In some ways, the tipping feature will work like it does on other payment services, like Square: Users will be prompted to tip either nothing, $0.50, $1, or $2, at the push of a button. But Starbucks is also doing things a bit differently. Rather than prompting for a tip when you pay, it will instead nudge you with a mobile notification after the fact. “Once you leave, you’ll receive a push notification—or not, if you’ve already disabled that feature,” company spokeswoman Linda Mills told Quartz. There’ll be a two-hour window for adding a tip to the transaction. (Square Wallet already offers a similar window at other retailers.)
This dodges some of the manipulative subtleties inherent in many other services—namely, it doesn’t guilt customers into tipping in front of a server or cashier. That could make tipping more merit-based. It also helps speed things up; customers won’t linger at the counter while contemplating whether to tip or not to tip.
If there’s any worry, it’s that this could lead to a drop-off in tipping. Customers will be able to put off forking over an extra dollar or two until the two-hour window is up, and it’s no longer an option.

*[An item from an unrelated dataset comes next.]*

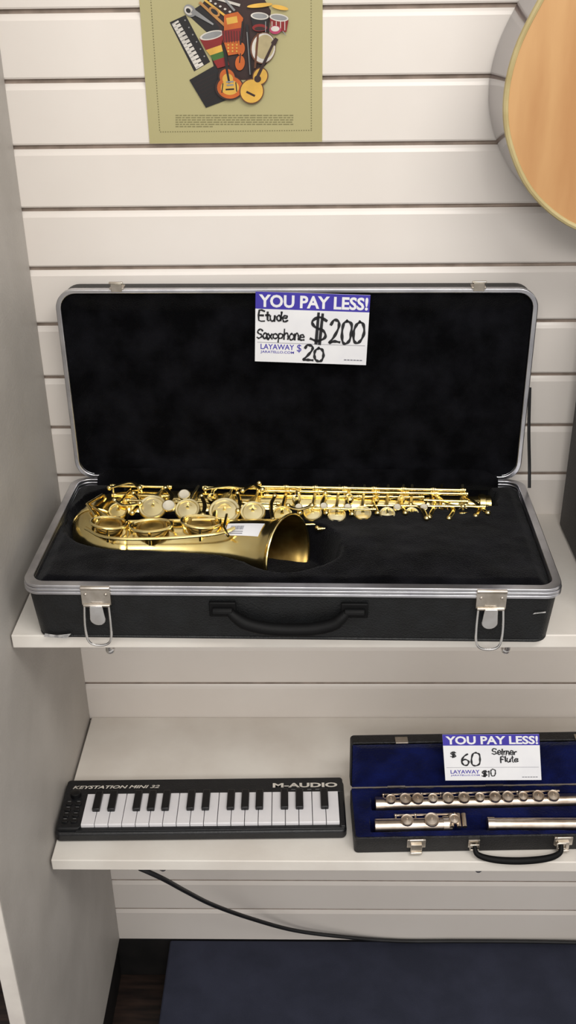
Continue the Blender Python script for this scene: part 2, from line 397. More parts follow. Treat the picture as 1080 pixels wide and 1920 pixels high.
ell(488, 143, 15, 17, 20, 'b'); ell(472, 171, 23, 24, 20, 'b'); ell(488, 143, 13, 15, 20, 'y'); ell(472, 171, 21, 22, 20, 'y')
stick(512, 82, 482, 146, 4.5, 'd', 6); poly([(508, 80), (516, 70), (522, 74), (516, 86)], 'd'); ell(483, 148, 6.5, 6.5, 0, 'd'); stick(462, 172, 478, 180, 4, 'd')
obj('instrument_collage', mb, ['pr_'+k for k in keys], po, world=True, smooth=False)
# ------------------------------------------------------------------ saxophone case
W, DP, H, LH = .622, .28, .08, .272
fc = at(545, 1203, z=Z1)
case = thing('saxophone_case', 'large open black hard case with silver rim holding the saxophone', 'instrument case', (fc.x, -.322, Z1+.0008), math.radians(-1.1))
CASEM = ROOTM[case.name]
o_ = rrect(W+.006, DP+.002, .018, 0, DP/2-.001); i_ = rrect(W-.012, DP-.012, .016, 0, DP/2); o0 = rrect(W-.004, DP-.004, .018, 0, DP/2)
mb = MB().ring(o_, i_, .004, H-.012, o0=o0); mb.prism(o0, .0, .0045)
base = obj('case_base', mb, 'abs', case, bevel=.002)
mb = MB()
for k in range(3):
    e = -.002 if k == 2 else 0
    mb.ring(rrect(W+.016+e, DP+.006, .022, 0, DP/2-.002), rrect(W-.007, DP-.011, .016, 0, DP/2), H-.0135+k*.0046, H-.0135+k*.0046+.0041)
obj('base_rim', mb, 'alu', base, bevel=.0009)
mb = MB().add([(-.300, -.0022, .004), (-.272, -.0022, .002), (-.266, -.0022, .009), (-.283, -.0022, .0065), (-.298, -.0022, .009)], [(0, 1, 2, 3, 4)])
obj('scuff_mark', mb, 'scuff', base, smooth=False)
mb = MB().add([(.285, -.0026, .044), (.300, -.0024, .046), (.300, -.0024, .0478), (.287, -.0026, .046)], [(0, 1, 2, 3)])
obj('scuff_mark', mb, 'scuff', base, smooth=False)
TL = Matrix(((1, 0, 0, 0), (0, 0, 1, DP-.001), (0, 1, 0, H+.001), (0, 0, 0, 1)))
lo = rrect(W-.004, LH-.004, .024, 0, LH/2); li = rrect(W-.012, LH-.012, .022, 0, LH/2)
mb = MB().ring(lo, li, .004, .03, T=TL); mb.prism(lo, .028, .032, T=TL)
lid = obj('case_lid', mb, 'abs', case, bevel=.002)
mb = MB()
for k in range(2):
    mb.ring(rrect(W+.002, LH, .026, 0, LH/2), rrect(W-.011, LH-.011, .021, 0, LH/2), -.004+k*.0048, .0004+k*.0048, T=TL)
obj('lid_rim', mb, 'alu', lid, bevel=.0011)
def nz(x, y, s, q=0): return noise.noise(Vector((x*s, y*s, q)))
def lidf(u, v):
    e = min(W/2-.006-abs(u), v-.004, LH-.006-v); e = max(0, min(1, e/.03))
    e = e*e*(3-2*e)
    w = -.0005+.0125*e + .003*nz(u, v, 18)*e + .002*nz(u*2, v*.6, 40, 3)*e+.0007*nz(u, v, 120)
    return TL @ Vector((u, v, w))
mb = MB().grid(-W/2+.0062, W/2-.0062, .003, LH-.0062, 180, 84, lidf)
for i, v in enumerate(mb.v):
    u = v.x; vv = v.z-H-.001; cr = .020
    ax = abs(u)-(W/2-.0062-cr); dy = (vv-(LH-.0062-cr)) if vv > LH/2 else ((.0062+cr)-vv)
    if ax > 0 and dy > 0:
        d = math.hypot(ax, dy)
        if d > cr:
            ax *= cr/d; dy *= cr/d
            mb.v[i] = Vector((math.copysign(W/2-.0062-cr+ax, u), v.y, H+.001+((LH-.0062-cr+dy) if vv > LH/2 else (.0062+cr-dy))))
def flap(u, t):
    a = PI*t; ed = min(1, (W/2-.03-abs(u))/.02)
    return Vector((u, DP-.0065-.009*math.sin(a)+.001*nz(u, t, 40), H-.014+(.020+.012*ed)*t+.001*nz(u, t, 60, 2)))
mb.grid(-W/2+.030, W/2-.030, 0, 1, 100, 10, flap)
obj('lid_lining', mb, 'plush', lid)
for sx in (-.23, .2345):
    b = MB().box(sx-.009, sx+.009, DP-.006, DP+.010, H+LH+.0005, H+LH+.0035); b.box(sx-.007, sx+.007, DP-.0065, DP-.0035, H+LH-.002, H+LH+.009)
    b.tube([(sx-.009, DP-.005, H+LH+.0095), (sx+.009, DP-.005, H+LH+.0095)], .0018, 8)
    obj('lid_catch', b, 'nickel', lid, bevel=.0006)
mb = MB().tube(catmull([(W/2+.0035, DP+.006, H+.135), (W/2+.006, DP-.004, H+.08), (W/2+.010, DP-.014, H+.03), (W/2+.010, DP-.03, H+.002)], 6), .0022, 8)
obj('lid_strap', mb, 'cable', lid)
def latch(sx):
    b = MB().box(sx-.0175, sx+.0175, -.0075, -.001, .054, .0765); b.tube([(sx-.0175, -.0065, .0775), (sx+.0175, -.0065, .0775)], .0028, 10)
    b.tube([(sx-.016, -.0075, .054), (sx+.016, -.0075, .054)], .0024, 10)
    for q in (-.012, .012): b.lathe((sx+q, -.0075, .069), (0, -1, 0), [(.0022, 0), (.0018, .001), (1e-5, .0014)], 10)
    l = obj('latch', b, 'nickel', case, bevel=.0008, label='metal draw latch')
    t = MB().prism([(sx+.0095*math.cos(a), .036+.0095*math.sin(a)) for a in [PI+PI*k/10 for k in range(11)]] + [(sx+.0075, .056), (sx-.0075, .056)], .0088, .0112,
                   T=Matrix(((1, 0, 0, 0), (0, -.12, -1, .005), (0, 1, 0, 0), (0, 0, 0, 1))))
    obj('latch_tongue', t, 'chrome', l, bevel=.0008)
    w = [(sx-.0145, -.008, .054), (sx-.0155, -.0125, .03), (sx-.014, -.0145, .010), (sx-.007, -.015, .0025), (sx+.007, -.015, .0025), (sx+.014, -.0145, .010), (sx+.0155, -.0125, .03), (sx+.0145, -.008, .054)]
    obj('latch_loop', MB().tube(catmull(w, 5), .0015, 8), 'chrome', l)
latch(-.229); latch(.2345)
hd = MB().tube(catmull([(-.072, -.007, .046), (-.064, -.009, .039), (-.052, -.010, .031), (-.028, -.0105, .025), (0, -.0105, .0235), (.027, -.0105, .025), (.050, -.010, .031), (.060, -.009, .039), (.067, -.007, .046)], 5),
               [.005+.0028*min(1, math.sin(PI*min(1, max(0, k/40)))*1.5) for k in range(41)], 14)
hn = obj('handle', hd, 'grip', case)
for sx in (-.080, .076):
    b = MB().box(sx-.016, sx+.016, -.006, -.001, .038, .058); b.tube([(sx-.012, -.007, .047), (sx+.012, -.007, .047)], .0052, 10)
    obj('handle_mount', b, 'grip', hn, bevel=.0025)
# ------------------------------------------------------------------ saxophone paths (world)
ZA = 1.093
def S(px, py, z): return at(px, py, z=z)
YB, YBell = -.095, -.190
xr = S(905, 957, 1.1).x; xm = S(560, 957, ZA).x; xl = S(258, 957, ZA).x
cyc = (YB+YBell)/2; rad = (YB-YBell)/2
body_path = [Vector((xr, YB+.002, 1.1)), Vector((xr-.05, YB+.001, 1.099)), Vector((xm, YB, 1.096)), Vector((xl+.05, YB, ZA)), Vector((xl, YB, ZA))]
body_r = [.0125, .014, .0215, .029, .0305]
bow_path = [Vector((xl-rad*math.sin(PI*k/14)*.98, cyc+rad*math.cos(PI*k/14), ZA-.003*k/14)) for k in range(15)]
bow_r = [.0305+.0035*k/14 for k in range(15)]
xmo = S(541, 1035, 1.095).x
bl = [Vector((xl, YBell, ZA-.003)), Vector((xl+.05, YBell-.001, ZA-.003)), Vector((xl+.10, YBell-.004, ZA-.003)), Vector((xmo-.07, YBell-.010, ZA-.002)), Vector((xmo-.042, YBell-.017, ZA-.001)), Vector((xmo-.021, YBell-.025, ZA)), Vector((xmo-.007, YBell-.031, ZA+.002)), Vector((xmo, YBell-.0345, ZA+.003))]
blr = [.034, .0355, .0378, .0415, .0445, .0475, .0515, .055]
bell_path = catmull(bl, 6); bell_r = [v.x for v in catmull([(r, 0, 0) for r in blr], 6)]
samples = [(p, r) for p, r in zip(catmull(body_path, 12), [v.x for v in catmull([(r, 0, 0) for r in body_r], 12)])] + list(zip(bow_path, bow_r)) + list(zip(bell_path, bell_r))
dirm = (bell_path[-1]-bell_path[-3]).normalized()
samples += [(bell_path[-1]+dirm*.012*k, .052-.008*k) for k in (1, 2)]
CI = CASEM.inverted(); samples = [(CI @ p, r) for p, r in samples]
def liningf(x, y):
    cav = -1
    for p, r in samples:
        d = r+.004-math.hypot(x-p.x, y-p.y)
        if d > cav: cav = d
    if -.24 < x < .27 and y > .205: cav = max(cav, min(.012, (DP-.012-y), x+.24, .27-x))
    t = max(0, min(1, (cav+.008)/.016)); t = t*t*(3-2*t)
    e = min(W/2-.006-abs(x), y-.008, DP-.008-y); e = max(0, min(1, e/.012))
    z = H-.009+.0065*e - .048*t
    bump = .007*math.exp(-((x-.14)/.12)**2-((y-.08)/.06)**2)
    z += bump*(1-t)+.0022*nz(x, y, 20)*e+.0009*nz(x, y, 50, 5)
    return Vector((x, y, z))
mb = MB().grid(-W/2+.0045, W/2-.0045, .0062, DP-.0062, 230, 110, liningf)
for i, v in enumerate(mb.v):
    cr = .015; ax = abs(v.x)-(W/2-.0045-cr); dy = abs(v.y-DP/2)-(DP/2-.0062-cr)
    if ax > 0 and dy > 0:
        d = math.hypot(ax, dy)
        if d > cr: mb.v[i] = Vector((math.copysign(W/2-.0045-cr+ax*cr/d, v.x), DP/2+math.copysign(DP/2-.0062-cr+dy*cr/d, v.y-DP/2), v.z))
obj('base_lining', mb, 'plush', base)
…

Unlike many restaurants, however Starbucks pays its employees more than the minimum wage, which means they aren’t as dependent on tips. That gives Starbucks the leeway to experiment. “This is new for us. It will be interesting to see how customers respond,” Mills said. And Starbucks will, at the very least, have a hefty sample size to cull from. More than 10 million people use its mobile app, which accounts for over 11% of its weekly transactions.